UFCW presidents of local unions 5, 7, 324, 400, 770, 1564 and 3000 said in the statement that this latest move only “raises the level of concern” its members already have about the pending Kroger-Albertsons mega-merger.
The statement likened the C&S plan to private equity-owned Haggen's 2015 acquisition of a large number of stores to appease antitrust regulators in the Albertsons-Safeway merger, calling the proposed deal a "nearly identical divestiture scheme.”
“It took less than a year for that company [Haggen] to go bankrupt and for Albertsons to pick up the very same stores it had divested for a fraction of what Haggen paid only months before, thus undoing the remedy to resolve antitrust concerns,” according to the UFCW local presidents. They added that, because of this, thousands of workers lost their jobs, and they fear history would repeat itself with Kroger and Albertsons divesting stores to C&S.
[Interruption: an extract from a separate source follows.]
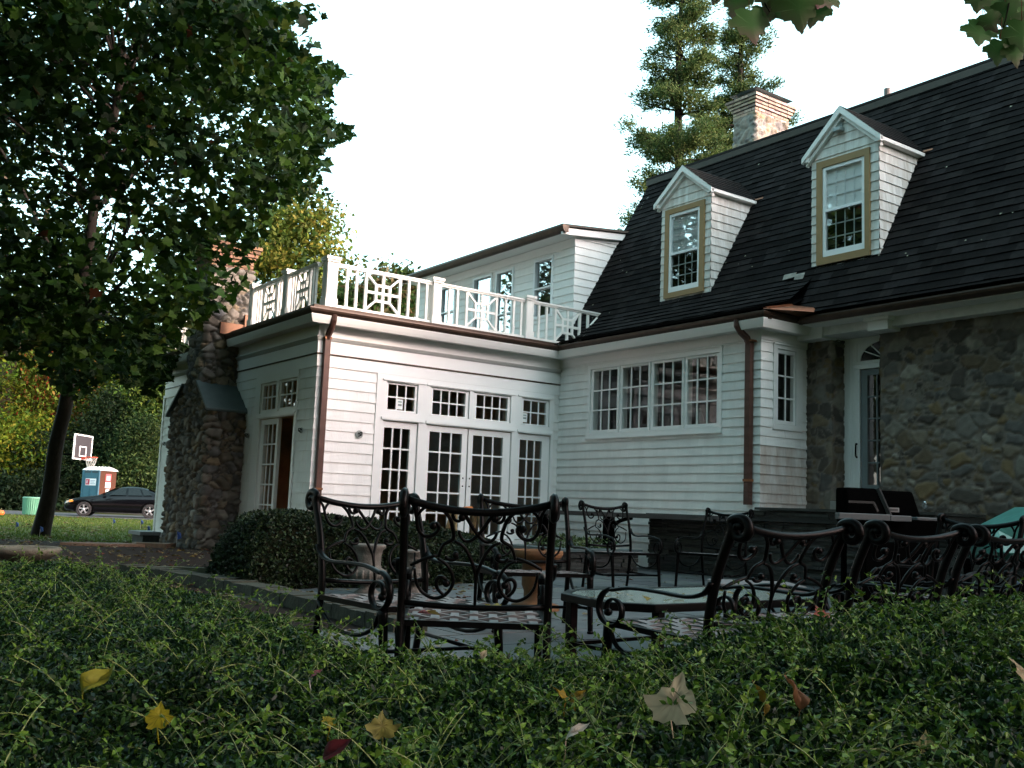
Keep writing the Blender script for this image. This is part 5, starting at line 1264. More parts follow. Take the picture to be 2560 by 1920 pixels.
mb = MB(); mb.box(-.86, -.16, -.055, -.046, 1.40, 1.74, (1, 1, 1)); mb.box(-.84, -.58, -.058, -.054, 1.43, 1.71, (.65, .06, .10)); mb.box(-.78, -.72, -.060, -.057, 1.50, 1.64, (.85, .7, .75)); mb.box(-.69, -.64, -.060, -.057, 1.50, 1.60, (.2, .02, .05))
for zz, x1 in ((1.62, -.22), (1.55, -.26), (1.47, -.20)): mb.box(-.53, x1, -.058, -.054, zz, zz + .03, (.35, .35, .45))
mb.build('sign', mat('sign_face', (.78, .78, .78), .5, attr=True), wc, local=True)
mb = MB()
for a0 in (-.98, -.48): mb.box(a0, a0 + .4, -.035, -.028, H - .30, H - .20, (.5, .5, .5))
mb.build('vent', mat('vent_dark', (.03, .05, .06), .7), wc, local=True)
mb = MB(); mb.box(.0, .008, .40, .74, 1.62, 2.0, (.72, .1, .12)); mb.box(.004, .010, .45, .69, 1.68, 1.90, (.8, .5, .5)); mb.box(.0, .008, .40, .74, 1.30, 1.58, (1, .85, .85)); mb.box(0, .008, .46, .68, 1.08, 1.24, (.8, .8, .75)); mb.build('side_sign', mat('side_sign', (.8, .8, .8), .5, attr=True), wc, local=True)
mb = MB(); pr = [(-.05, H - .17), (.04, H - .10), (.30, H - .02), (.55, H + .02), (.80, H - .02), (1.06, H - .10), (1.14, H - .17)]
for (ya, za), (yb, zb) in zip(pr[:-1], pr[1:]): mb.quad((-1.16, ya, za), (.06, ya, za), (.06, yb, zb), (-1.16, yb, zb))
mb.poly([(.06, a, b) for a, b in pr]); mb.poly([(-1.16, a, b) for a, b in pr])
for k in range(6): x = -1.08 + k * .21; mb.tube([(x, a, b) for a, b in pr], .022, n=4)
mb.build('roof', mat('translucent_white_roof', (.70, .74, .74), .5), wc, local=True)

q, z0 = frame_at(79, 1283, 43.0); n = 28
bn = thing('garden_bin', 'ribbed green garden bin standing on the lawn beside the tree trunk', 'bin', (q[0], q[1], z0))
mb = MB(); mb.lathe([(.33, 0), (.36, .03), (.39, .70)], 60, wob=.02, nw=30); mb.build('bin_body', mat('green_plastic', (.07, .24, .14), .5, var=.1), bn, local=True)
mb = MB(); mb.lathe([(.40, .69), (.41, .72), (.40, .75), (.36, .76), (.001, .765)], 28); mb.build('lid', mat('pale_green_plastic', (.14, .33, .22), .5), bn, local=True, smooth=True)

def make_car():
    q, z0 = frame_at(298, 1293, 45.0); c = thing('parked_car', 'black sedan parked on the driveway beyond the corner of the house', 'car', (q[0], q[1], z0), PI + rad(-20))
    # local: +x towards the nose, +y to the far side when nose points left
    st = [ # x, half width, sill z, belt z, roof z, roof half width
        (2.28, .55, .34, .56, .58, .40), (2.18, .74, .26, .66, .69, .60), (1.9, .82, .22, .74, .78, .66), (1.35, .86, .20, .84, .88, .70), (.85, .87, .19, .90, .945, .72),
        (.45, .875, .19, .93, 1.17, .62), (.05, .88, .19, .94, 1.34, .58), (-.4, .88, .19, .95, 1.405, .57), (-.9, .88, .19, .96, 1.39, .57), (-1.3, .875, .19, .97, 1.28, .59), (-1.65, .86, .21, .98, 1.10, .64), (-1.95, .84, .24, .97, 1.0, .66), (-2.25, .78, .30, .92, .95, .62), (-2.36, .66, .36, .80, .84, .52)]
    vs = []; fs = []; k = 11
    for (x, w_, zs_, zb, zr, wr) in st:
        half = [(w_ * .9, zs_), (w_, zs_ + .12), (w_ * 1.01, (zs_ + zb) / 2 + .05), (w_ * .97, zb), (wr, zr - .03 * (zr > zb + .1)), (wr * .55, zr)]
        ring = [(x, -a, b) for a, b in half] + [(x, a, b) for a, b in half[::-1]][1 if False else 0:]
        vs += ring
    m_ = 12
    for i in range(len(st) - 1):
        for j in range(m_): fs.append((i * m_ + j, i * m_ + (j + 1) % m_, (i + 1) * m_ + (j + 1) % m_, (i + 1) * m_ + j))
    fs.append(tuple(range(m_))); fs.append(tuple((len(st) - 1) * m_ + j for j in range(m_)))
    mb = MB(); mb.add(vs, fs); body = mb.build('body', mat('black_paint', (.002, .002, .003), .12, spec=.35), c, local=True, smooth=True)
    md = body.modifiers.new('sub', 'SUBSURF'); md.levels = 1; md.render_levels = 2
    gm = mat('car_glass', (.004, .006, .006), .06, spec=.5)
    for sgn in (-1, 1):
        mb = MB()
        for P in ([(.42, .975), (.05, 1.275), (-.28, 1.335), (-.28, .985)], [(-.36, .985), (-.36, 1.335), (-.80, 1.325), (-.96, 1.0)], [(-1.02, 1.0), (-.87, 1.31), (-1.12, 1.255), (-1.38, 1.03)]):
            mb.poly([(x, sgn * (.872 - (z - .95) * .66 + .012), z) for x, z in P])
        mb.build('side_window', gm, c, local=True)
    mb = MB(); mb.quad((.86, -.60, .955), (.86, .60, .955), (.10, .52, 1.345), (.10, -.52, 1.345)); mb.quad((-1.2, -.52, 1.33), (-1.2, .52, 1.33), (-1.72, .58, 1.08), (-1.72, -.58, 1.08)); mb.build('windscreen', gm, c, local=True)
    rim_m = mat('alloy', (.55, .56, .58), .3, metal=.8); ty = mat('tyre', (.012, .012, .012), .8)
    for x in (1.40, -1.32):
        for sgn in (-1, 1):
            mb = MB(); mb.lathe([(.20, -.10), (.30, -.10), (.32, -.07), (.32, .07), (.30, .10), (.20, .10)], 26); mb.v = [(x + v[0], sgn * .80 + v[2], .32 + v[1]) for v in mb.v]; wh = mb.build('wheel', ty, c, local=True, smooth=False)
            mb = MB(); mb.lathe([(.18, -.02), (.21, .0), (.215, .04), (.20, .085), (.19, .06), (.18, .03)], 26); mb.v = [(x + v[0], sgn * (.80 + v[2] + .02), .32 + v[1]) for v in mb.v]
            for i in range(5):
                th = 2 * PI * i / 5 + .3; ct, s_ = math.cos(th), math.sin(th)
                mb.bar((x, sgn * .895, .32), (x + .20 * ct, sgn * .90, .32 + .20 * s_), .065, .02, up=(0, 1, 0))
            mb.ball((x, sgn * .90, .32), .05, 10, 1)
            mb.build('rim', rim_m, wh, local=True)
            mb = MB(); mb.tube([(x + .37 * math.cos(t), sgn * .868, .32 + .37 * math.sin(t)) for t in np.linspace(-.25, PI + .25, 16)], .03, n=5); mb.build('wheel_arch', M_BLACK, c, local=True)
    for sgn in (-1, 1):
        mb = MB(); mb.hexa([(2.02, sgn * .60, .60), (2.24, sgn * .52, .56), (2.16, sgn * .74, .56), (1.92, sgn * .80, .62)], [(2.0, sgn * .60, .72), (2.20, sgn * .52, .66), (2.12, sgn * .75, .66), (1.88, sgn * .80, .74)]); mb.build('headlight', mat('headlight_glass', (.55, .50, .42), .15), c, local=True)
        mb = MB(); mb.box(1.86, 2.02, sgn * .80 - .012, sgn * .80 + .012, .62, .70); mb.build('indicator', mat('amber', (.7, .25, .03), .3), c, local=True)
        mb = MB(); mb.hexa([(.55, sgn * .88, .94), (.70, sgn * .88, .94), (.68, sgn * 1.02, .95), (.56, sgn * 1.02, .95)], [(.55, sgn * .88, 1.04), (.66, sgn * .88, 1.04), (.64, sgn * 1.02, 1.05), (.56, sgn * 1.02, 1.05)]); mb.build('mirror', body.data.materials[0], c, local=True)
        mb = MB(); mb.hexa([(-2.3, sgn * .45, .74), (-2.1, sgn * .80, .74), (-2.12, sgn * .82, .88), (-2.32, sgn * .45, .88)], [(-2.36, sgn * .45, .74), (-2.16, sgn * .83, .74), (-2.18, sgn * .84, .88), (-2.36, sgn * .45, .88)]); mb.build('tail_light', mat('tail_red', (.25, .01, .01), .3), c, local=True)
    return c
make_car()
q, z0 = frame_at(0, 1291, 40.0); pk = thing('pumpkin', 'small orange pumpkin on the lawn at the left edge', 'pumpkin', (q[0], q[1], z0))
mb = MB(); mb.lathe([(.02, .0), (.10, .01), (.145, .07), (.15, .12), (.12, .19), (.04, .215), (.001, .20)], 30, wob=.04, nw=9); mb.build('body', mat('pumpkin_skin', (.55, .12, .02), .5), pk, local=True, smooth=True)
mb = MB(); mb.tube([(0, 0, .20), (.01, 0, .25), (.03, .01, .28)], .014, n=6); mb.build('stem', mat('pumpkin_stem', (.10, .10, .04), .8), pk, local=True)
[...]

These seven UFCW Locals represent more than 100,000 Kroger and Albertsons employees across 14 states and Washington, D.C., according to the press release.
UFCW International President Marc Perrone said in a separate statement on Friday that the UFCW would continue monitoring the proposed deal’s impact as well as continue protecting its union members.
“[W]e seek a transparent relationship with the companies throughout this process and continue to remain open to any dialogue or document review with either Kroger or C&S Wholesale Grocers,” Perrone said.